(STATED GOAL):
Quote precisely the run of lines opening with the line containing "Write part 3" and closing with the line containing "b=0.004).build('plug_tab', 'plastic', ol)", and nothing else.

(MATERIAL FOR THE TASK):
* * * * *
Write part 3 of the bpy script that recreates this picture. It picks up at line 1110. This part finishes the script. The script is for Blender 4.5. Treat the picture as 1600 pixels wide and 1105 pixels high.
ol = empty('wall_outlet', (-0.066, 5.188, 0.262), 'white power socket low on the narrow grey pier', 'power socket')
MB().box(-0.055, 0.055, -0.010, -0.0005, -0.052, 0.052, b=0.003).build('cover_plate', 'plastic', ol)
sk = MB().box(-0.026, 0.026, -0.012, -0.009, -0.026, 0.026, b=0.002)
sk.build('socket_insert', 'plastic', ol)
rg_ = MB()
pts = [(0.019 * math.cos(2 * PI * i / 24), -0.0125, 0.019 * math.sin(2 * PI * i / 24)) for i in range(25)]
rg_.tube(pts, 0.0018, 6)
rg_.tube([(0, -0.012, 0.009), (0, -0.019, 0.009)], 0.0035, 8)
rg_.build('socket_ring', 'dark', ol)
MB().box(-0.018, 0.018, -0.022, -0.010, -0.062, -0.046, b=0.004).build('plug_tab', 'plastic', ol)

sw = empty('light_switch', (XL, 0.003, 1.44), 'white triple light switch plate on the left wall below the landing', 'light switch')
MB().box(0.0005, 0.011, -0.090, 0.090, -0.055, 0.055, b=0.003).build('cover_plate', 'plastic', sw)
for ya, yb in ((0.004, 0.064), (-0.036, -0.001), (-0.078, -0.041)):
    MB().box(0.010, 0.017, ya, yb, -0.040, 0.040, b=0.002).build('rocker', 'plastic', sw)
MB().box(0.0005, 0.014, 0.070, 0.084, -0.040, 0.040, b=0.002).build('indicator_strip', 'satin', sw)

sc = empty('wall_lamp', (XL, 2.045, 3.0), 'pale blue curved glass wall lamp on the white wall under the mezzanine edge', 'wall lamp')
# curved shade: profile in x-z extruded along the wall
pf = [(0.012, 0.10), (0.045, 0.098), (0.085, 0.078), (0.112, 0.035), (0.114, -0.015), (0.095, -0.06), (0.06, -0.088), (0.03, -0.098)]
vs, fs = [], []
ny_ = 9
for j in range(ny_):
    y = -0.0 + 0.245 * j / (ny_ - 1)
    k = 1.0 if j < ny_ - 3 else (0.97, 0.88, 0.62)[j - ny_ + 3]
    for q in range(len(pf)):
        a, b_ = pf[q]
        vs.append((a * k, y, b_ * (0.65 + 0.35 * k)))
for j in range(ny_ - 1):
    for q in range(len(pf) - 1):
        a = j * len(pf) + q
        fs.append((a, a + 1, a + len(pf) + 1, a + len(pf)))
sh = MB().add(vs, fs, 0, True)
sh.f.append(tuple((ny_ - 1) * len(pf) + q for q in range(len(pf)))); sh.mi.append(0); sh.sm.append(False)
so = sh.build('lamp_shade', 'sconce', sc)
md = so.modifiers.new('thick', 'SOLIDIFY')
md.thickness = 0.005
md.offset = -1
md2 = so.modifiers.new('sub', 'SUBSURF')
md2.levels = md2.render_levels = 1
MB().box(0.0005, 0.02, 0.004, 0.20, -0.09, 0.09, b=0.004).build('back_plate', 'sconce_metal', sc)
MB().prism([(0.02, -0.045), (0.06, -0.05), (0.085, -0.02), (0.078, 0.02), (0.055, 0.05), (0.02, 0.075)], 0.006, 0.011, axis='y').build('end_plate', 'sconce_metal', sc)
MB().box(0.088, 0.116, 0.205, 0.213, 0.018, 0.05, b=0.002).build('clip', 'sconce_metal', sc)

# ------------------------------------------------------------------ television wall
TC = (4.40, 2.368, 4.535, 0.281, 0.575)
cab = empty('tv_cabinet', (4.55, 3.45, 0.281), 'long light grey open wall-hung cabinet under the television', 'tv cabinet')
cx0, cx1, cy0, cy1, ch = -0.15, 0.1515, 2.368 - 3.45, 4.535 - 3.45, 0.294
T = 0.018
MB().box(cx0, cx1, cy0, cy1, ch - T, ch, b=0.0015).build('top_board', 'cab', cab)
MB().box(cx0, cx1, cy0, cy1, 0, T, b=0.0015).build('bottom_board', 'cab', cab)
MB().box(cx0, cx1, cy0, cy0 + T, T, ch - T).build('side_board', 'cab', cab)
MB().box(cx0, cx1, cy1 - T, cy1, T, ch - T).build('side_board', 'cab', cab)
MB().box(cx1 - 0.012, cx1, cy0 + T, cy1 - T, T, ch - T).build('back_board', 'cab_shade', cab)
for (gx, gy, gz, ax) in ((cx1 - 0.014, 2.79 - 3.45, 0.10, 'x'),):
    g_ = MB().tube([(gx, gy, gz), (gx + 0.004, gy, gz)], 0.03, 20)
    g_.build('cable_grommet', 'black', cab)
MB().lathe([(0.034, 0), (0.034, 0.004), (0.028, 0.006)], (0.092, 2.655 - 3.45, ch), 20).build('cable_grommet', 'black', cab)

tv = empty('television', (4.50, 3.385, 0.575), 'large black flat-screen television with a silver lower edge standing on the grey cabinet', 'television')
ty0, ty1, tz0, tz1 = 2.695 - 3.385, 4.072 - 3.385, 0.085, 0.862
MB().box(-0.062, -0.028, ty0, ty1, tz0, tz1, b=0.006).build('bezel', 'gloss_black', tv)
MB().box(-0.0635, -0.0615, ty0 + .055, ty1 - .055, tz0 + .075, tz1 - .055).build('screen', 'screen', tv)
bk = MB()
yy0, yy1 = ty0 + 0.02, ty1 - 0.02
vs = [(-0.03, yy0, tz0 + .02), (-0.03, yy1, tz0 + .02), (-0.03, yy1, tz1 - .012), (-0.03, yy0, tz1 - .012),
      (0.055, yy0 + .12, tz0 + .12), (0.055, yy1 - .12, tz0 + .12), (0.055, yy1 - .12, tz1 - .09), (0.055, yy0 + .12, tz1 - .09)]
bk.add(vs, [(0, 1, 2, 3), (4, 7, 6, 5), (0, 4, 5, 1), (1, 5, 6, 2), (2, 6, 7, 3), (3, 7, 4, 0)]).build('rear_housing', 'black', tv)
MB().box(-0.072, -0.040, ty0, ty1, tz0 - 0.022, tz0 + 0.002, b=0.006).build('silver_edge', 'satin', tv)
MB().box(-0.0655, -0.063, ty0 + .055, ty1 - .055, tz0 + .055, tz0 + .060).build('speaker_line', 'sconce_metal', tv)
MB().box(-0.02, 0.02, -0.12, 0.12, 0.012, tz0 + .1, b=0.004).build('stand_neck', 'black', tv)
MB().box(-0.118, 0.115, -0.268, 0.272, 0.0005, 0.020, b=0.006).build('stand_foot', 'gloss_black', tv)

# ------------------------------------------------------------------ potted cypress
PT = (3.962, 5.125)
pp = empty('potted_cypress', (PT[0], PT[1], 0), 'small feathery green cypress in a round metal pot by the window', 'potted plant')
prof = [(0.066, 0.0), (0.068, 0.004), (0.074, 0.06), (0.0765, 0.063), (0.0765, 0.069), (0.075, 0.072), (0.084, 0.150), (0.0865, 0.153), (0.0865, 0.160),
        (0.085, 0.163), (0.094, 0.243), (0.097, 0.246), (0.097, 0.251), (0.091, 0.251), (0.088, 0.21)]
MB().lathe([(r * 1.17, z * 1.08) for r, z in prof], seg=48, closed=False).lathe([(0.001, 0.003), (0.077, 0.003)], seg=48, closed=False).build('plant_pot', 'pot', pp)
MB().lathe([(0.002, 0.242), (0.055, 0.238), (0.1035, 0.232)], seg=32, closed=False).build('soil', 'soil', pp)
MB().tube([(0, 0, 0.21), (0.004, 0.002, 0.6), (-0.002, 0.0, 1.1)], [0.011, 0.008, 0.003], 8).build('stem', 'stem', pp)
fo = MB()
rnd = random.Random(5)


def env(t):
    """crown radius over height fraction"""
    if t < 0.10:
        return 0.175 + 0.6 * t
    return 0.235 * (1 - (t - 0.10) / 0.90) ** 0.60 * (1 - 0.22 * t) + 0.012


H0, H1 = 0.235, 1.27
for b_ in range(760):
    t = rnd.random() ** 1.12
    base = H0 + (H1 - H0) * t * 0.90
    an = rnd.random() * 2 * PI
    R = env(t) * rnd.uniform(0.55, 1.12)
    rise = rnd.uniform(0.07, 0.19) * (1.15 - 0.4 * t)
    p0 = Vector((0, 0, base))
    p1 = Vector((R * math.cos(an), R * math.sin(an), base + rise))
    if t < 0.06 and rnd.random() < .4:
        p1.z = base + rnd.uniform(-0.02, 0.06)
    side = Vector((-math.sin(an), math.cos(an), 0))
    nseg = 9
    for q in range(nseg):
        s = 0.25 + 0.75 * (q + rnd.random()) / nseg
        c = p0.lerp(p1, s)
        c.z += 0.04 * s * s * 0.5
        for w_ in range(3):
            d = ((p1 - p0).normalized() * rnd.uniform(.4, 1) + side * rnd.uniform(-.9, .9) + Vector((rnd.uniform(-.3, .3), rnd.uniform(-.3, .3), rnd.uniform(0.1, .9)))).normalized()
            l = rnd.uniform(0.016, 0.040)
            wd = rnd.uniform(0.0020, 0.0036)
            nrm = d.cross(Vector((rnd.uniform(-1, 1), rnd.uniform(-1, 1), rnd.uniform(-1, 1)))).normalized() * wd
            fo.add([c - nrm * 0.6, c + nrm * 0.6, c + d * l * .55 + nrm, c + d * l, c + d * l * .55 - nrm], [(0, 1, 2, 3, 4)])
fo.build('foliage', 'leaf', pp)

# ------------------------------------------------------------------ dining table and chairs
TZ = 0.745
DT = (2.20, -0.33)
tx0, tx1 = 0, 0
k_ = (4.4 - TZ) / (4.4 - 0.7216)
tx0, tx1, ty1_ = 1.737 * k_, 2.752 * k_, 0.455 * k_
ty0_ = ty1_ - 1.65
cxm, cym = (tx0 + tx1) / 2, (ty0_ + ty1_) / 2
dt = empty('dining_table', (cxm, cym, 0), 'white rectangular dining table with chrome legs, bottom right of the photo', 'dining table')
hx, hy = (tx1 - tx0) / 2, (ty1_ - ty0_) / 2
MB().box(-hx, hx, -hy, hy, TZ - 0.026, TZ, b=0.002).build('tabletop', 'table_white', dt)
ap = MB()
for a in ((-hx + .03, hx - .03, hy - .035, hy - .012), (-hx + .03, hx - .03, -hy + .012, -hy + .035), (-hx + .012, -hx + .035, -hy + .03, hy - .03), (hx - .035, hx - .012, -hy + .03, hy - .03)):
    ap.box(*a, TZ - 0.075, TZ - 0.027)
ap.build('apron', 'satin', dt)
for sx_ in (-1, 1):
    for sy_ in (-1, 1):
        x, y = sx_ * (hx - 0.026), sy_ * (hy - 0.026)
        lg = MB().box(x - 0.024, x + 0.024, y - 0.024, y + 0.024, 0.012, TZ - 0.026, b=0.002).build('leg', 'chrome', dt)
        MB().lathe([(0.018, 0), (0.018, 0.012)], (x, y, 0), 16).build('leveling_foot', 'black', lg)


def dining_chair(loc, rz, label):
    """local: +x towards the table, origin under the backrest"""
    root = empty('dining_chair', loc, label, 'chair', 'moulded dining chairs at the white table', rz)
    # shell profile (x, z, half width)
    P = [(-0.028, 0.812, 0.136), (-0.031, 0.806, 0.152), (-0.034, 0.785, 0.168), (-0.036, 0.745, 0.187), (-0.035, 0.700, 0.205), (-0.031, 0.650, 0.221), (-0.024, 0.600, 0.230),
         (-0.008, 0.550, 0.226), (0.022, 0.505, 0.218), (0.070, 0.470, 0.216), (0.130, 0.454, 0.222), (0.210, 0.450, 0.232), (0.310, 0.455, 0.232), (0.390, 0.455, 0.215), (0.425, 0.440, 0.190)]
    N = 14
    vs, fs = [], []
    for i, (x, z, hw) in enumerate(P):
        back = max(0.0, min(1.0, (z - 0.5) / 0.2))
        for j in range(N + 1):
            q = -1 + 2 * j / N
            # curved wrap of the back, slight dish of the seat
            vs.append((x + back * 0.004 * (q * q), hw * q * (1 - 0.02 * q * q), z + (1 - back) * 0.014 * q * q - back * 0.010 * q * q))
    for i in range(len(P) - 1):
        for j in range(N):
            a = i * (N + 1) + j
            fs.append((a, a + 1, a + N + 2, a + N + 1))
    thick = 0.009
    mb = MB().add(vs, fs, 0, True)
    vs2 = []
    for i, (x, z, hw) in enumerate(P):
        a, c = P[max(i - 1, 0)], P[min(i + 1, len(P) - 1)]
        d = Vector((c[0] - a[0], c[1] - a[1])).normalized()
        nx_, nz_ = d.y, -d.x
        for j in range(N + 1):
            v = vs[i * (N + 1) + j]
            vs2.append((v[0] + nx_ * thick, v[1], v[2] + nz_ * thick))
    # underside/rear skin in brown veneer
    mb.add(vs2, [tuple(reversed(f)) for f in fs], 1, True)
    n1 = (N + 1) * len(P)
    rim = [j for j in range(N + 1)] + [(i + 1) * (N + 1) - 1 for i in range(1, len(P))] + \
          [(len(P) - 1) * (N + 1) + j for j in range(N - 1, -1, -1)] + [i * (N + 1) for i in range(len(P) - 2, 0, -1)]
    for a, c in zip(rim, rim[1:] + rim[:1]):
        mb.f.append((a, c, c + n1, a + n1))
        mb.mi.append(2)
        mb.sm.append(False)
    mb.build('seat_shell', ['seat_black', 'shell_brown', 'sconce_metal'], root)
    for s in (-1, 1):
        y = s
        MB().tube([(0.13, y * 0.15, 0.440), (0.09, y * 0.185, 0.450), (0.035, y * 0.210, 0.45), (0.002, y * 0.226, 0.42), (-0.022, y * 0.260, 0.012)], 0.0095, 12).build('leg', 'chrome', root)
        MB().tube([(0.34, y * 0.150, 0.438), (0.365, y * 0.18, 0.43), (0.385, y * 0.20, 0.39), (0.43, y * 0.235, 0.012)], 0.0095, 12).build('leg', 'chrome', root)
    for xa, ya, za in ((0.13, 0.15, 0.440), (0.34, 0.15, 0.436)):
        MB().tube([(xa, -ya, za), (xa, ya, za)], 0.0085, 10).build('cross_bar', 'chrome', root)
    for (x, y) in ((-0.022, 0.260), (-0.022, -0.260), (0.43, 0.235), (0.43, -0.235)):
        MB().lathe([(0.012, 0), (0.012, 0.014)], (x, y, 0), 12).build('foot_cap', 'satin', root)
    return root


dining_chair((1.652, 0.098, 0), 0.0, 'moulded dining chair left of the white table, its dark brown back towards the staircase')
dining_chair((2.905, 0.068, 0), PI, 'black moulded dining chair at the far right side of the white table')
* * * * *
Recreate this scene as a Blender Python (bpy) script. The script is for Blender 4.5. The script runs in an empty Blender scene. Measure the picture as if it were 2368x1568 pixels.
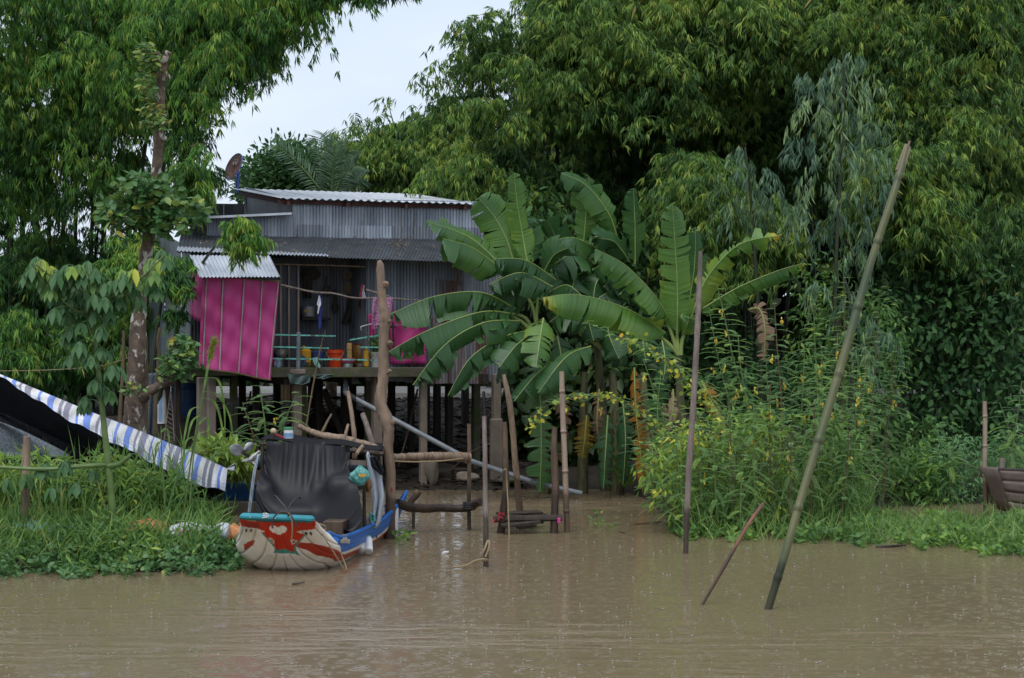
* * * * *
(ANSWER TO THE EXERCISE):
Write part 3 of the bpy script that recreates this picture. It picks up at line 1110. This part finishes the script. The script is for Blender 4.5. Treat the picture as 1600 pixels wide and 1105 pixels high.
ol = empty('wall_outlet', (-0.066, 5.188, 0.262), 'white power socket low on the narrow grey pier', 'power socket')
MB().box(-0.055, 0.055, -0.010, -0.0005, -0.052, 0.052, b=0.003).build('cover_plate', 'plastic', ol)
sk = MB().box(-0.026, 0.026, -0.012, -0.009, -0.026, 0.026, b=0.002)
sk.build('socket_insert', 'plastic', ol)
rg_ = MB()
pts = [(0.019 * math.cos(2 * PI * i / 24), -0.0125, 0.019 * math.sin(2 * PI * i / 24)) for i in range(25)]
rg_.tube(pts, 0.0018, 6)
rg_.tube([(0, -0.012, 0.009), (0, -0.019, 0.009)], 0.0035, 8)
rg_.build('socket_ring', 'dark', ol)
MB().box(-0.018, 0.018, -0.022, -0.010, -0.062, -0.046, b=0.004).build('plug_tab', 'plastic', ol)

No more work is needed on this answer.